Output, please, exactly those lines of the listing that come before the line with "COL = SC.collection", along with that line itself.
— Start DATA SHOWN —
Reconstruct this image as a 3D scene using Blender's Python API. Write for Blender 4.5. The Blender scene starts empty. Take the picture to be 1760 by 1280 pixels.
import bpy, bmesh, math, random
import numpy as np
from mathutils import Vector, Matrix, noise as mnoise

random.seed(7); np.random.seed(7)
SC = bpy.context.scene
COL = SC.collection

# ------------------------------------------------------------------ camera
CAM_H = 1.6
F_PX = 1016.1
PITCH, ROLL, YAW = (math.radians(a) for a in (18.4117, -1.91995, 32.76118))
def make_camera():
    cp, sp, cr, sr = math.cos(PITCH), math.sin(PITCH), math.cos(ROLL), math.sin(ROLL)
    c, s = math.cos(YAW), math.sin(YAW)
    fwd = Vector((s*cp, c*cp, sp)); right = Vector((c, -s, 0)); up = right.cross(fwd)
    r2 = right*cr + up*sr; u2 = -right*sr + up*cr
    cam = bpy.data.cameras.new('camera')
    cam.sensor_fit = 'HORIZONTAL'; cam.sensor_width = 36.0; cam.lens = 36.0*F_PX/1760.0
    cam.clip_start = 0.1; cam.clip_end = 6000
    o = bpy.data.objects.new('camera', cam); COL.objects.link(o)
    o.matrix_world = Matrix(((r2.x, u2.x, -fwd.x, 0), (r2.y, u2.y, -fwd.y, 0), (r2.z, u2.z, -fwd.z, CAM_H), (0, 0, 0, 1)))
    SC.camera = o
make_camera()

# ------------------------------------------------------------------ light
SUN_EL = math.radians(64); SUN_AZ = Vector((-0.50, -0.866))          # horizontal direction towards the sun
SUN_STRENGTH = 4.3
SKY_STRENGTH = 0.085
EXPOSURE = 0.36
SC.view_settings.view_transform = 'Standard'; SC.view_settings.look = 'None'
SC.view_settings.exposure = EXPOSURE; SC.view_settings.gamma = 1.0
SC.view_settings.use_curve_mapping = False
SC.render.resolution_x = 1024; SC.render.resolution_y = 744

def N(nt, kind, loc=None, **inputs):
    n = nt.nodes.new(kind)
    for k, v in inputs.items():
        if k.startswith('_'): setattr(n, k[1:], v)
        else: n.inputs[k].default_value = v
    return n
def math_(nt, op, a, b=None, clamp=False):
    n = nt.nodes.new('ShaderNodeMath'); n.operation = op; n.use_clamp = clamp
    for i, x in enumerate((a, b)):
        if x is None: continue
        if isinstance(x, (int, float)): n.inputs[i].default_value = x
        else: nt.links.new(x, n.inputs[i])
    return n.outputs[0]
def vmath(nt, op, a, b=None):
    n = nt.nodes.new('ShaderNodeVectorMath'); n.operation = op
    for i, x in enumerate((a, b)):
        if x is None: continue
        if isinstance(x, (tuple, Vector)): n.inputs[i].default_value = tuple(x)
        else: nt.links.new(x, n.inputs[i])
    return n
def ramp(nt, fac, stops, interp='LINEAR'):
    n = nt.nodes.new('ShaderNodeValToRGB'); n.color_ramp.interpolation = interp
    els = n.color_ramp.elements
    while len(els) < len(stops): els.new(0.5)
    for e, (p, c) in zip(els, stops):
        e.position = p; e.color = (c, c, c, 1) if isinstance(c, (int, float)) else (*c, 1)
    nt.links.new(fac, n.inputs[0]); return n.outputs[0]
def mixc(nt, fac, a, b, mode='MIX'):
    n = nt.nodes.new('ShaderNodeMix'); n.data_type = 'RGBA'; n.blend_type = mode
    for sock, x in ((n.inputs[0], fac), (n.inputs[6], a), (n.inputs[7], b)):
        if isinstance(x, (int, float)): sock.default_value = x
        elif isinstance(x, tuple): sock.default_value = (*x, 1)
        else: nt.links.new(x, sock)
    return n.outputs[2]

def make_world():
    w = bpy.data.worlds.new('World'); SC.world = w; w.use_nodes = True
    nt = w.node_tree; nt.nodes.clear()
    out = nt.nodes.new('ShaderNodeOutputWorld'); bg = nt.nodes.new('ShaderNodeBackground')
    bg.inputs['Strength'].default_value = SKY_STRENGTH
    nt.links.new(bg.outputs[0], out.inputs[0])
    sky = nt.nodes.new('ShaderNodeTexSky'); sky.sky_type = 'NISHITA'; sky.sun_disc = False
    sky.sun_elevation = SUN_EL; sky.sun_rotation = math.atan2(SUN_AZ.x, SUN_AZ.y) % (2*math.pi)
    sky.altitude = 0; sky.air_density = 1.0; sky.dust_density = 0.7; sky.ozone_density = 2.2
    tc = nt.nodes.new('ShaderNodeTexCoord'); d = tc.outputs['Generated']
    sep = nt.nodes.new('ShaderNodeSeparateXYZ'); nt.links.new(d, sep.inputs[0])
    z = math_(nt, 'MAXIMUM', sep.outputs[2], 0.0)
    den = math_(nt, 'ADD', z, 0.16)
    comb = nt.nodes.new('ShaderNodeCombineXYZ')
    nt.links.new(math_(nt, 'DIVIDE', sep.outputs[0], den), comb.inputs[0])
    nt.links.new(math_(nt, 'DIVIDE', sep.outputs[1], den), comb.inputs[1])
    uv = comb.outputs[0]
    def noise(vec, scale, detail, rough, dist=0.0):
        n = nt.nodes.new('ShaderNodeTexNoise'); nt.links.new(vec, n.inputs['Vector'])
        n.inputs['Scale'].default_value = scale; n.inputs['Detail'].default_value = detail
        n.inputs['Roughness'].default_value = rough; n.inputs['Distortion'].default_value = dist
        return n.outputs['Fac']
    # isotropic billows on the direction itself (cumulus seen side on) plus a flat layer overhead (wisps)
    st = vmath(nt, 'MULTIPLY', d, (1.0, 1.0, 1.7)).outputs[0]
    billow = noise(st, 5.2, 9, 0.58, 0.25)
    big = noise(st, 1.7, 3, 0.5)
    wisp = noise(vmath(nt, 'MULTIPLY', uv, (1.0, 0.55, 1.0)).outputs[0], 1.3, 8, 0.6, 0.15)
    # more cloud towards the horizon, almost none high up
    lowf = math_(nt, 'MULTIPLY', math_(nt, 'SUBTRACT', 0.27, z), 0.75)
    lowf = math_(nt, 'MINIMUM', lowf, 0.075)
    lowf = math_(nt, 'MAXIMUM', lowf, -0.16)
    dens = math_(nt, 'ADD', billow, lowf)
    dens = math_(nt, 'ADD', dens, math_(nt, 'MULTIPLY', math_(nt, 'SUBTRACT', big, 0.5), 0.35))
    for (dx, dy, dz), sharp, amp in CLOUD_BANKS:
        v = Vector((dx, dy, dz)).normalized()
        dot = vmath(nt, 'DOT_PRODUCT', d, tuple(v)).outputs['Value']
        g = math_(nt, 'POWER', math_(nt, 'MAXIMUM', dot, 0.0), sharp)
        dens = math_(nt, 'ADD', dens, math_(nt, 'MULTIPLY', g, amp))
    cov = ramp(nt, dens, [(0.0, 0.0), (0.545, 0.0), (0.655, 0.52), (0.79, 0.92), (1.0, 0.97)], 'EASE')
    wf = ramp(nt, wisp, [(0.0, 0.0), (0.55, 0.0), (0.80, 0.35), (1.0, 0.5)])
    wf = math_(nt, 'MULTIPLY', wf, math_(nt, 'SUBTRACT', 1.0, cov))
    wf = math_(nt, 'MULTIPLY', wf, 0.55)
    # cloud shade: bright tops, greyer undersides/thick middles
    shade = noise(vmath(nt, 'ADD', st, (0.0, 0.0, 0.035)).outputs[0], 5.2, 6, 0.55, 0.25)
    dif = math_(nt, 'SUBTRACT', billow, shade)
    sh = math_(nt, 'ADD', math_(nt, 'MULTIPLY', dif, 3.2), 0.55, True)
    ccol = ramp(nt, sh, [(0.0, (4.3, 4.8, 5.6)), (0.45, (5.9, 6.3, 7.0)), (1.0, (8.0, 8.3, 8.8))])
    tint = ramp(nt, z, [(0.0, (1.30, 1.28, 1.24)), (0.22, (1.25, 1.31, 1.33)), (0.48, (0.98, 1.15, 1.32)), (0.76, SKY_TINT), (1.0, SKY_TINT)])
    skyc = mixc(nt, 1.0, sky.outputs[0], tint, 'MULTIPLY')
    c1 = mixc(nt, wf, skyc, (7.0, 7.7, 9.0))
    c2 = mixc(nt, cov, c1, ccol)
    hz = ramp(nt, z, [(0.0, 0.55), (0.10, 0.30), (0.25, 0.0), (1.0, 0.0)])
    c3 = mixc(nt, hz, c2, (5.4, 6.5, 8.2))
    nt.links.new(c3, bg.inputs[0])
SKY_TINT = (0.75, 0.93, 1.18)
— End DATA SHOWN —
### [EXERCISE RESPONSE]
Reconstruct this image as a 3D scene using Blender's Python API. Write for Blender 4.5. The Blender scene starts empty. Take the picture to be 1760 by 1280 pixels.
import bpy, bmesh, math, random
import numpy as np
from mathutils import Vector, Matrix, noise as mnoise

random.seed(7); np.random.seed(7)
SC = bpy.context.scene
COL = SC.collection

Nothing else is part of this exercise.